Masalın yerini televizyon, bilgisayar almaya başlayınca elbette çocukların hayal dünyası da tersine döndü. Artık iyiler değil de güçlü olanlar, hile yapanlar galip gelmeye başladı. Oynadığı bilgisayar oyunlarında rakibini kendi gücüyle değil de birkaç tuş darbesi sayesinde hile ile alt eden çocuklar günlük yaşantılarında da baş edemedikleri işlerde hile yapmanın o dayanılmaz cazibesine kapılmayı ihmal etmediler.
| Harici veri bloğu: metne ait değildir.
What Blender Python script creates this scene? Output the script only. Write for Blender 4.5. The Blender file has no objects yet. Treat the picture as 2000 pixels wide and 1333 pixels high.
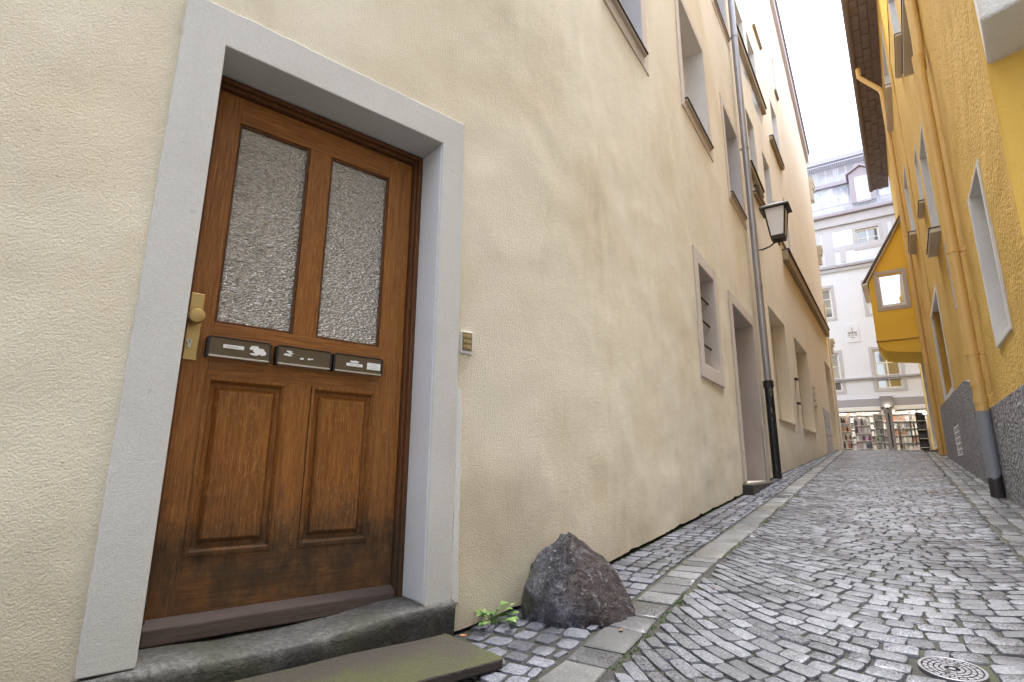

Onların hilesi Keloğlan’ın oyunları gibi akla değil sırtından vurmaya dayalı olduğundan ne yazık ki sonunda Keloğlan gibi padişahın kızına ulaşmaları mümkün olmadı.

Çocukları teknik donanımlarla kuşatarak hayal dünyasından uzaklaştırdık.  Masal diyerek izlettirilen ve onlara masaldan öte sihirli bir dünyasının kapısını açan bol fantastik filmler de onların içindeki masal açlığına ne yazık ki çare olamadı.  Onlar biliyorlardı ki göklerde süzülüp duran sihirli çocuğun her tarafında görünmez renkte çelikten halatlar vardı. Oysa ki Peter Pan uçarken o kadar sahiciydi ki her an pencereden içeriye süzülmesi an meselesiydi.

Çocukları bu dijital kuşatmadan kurtarıp da onları masalın büyülü dünyasına çağırmak en az Keloğlan’a padişah tarafından verilen üç görev kadar zor. Şunu da unutmamak gerek; Keloğlan ne yapıp edip görevleri tamamlayıp her zaman padişahın kızıyla evlenmeyi başarıyordu. Bir masal kitabının kapağını açıp çocuklarımıza her gün okuyacağımız bir masal onların dünyalarına ayrı bir renk olacaktır. Masallarda bizi içine çağıran o kadar çeşitli renk var ki. Önemli olan kapıyı aralamak. Varsın bizi Deli Dumrul karşılasın. Onu da alt etmenin elbet bir yolu vardır. Önemli olan başlamak.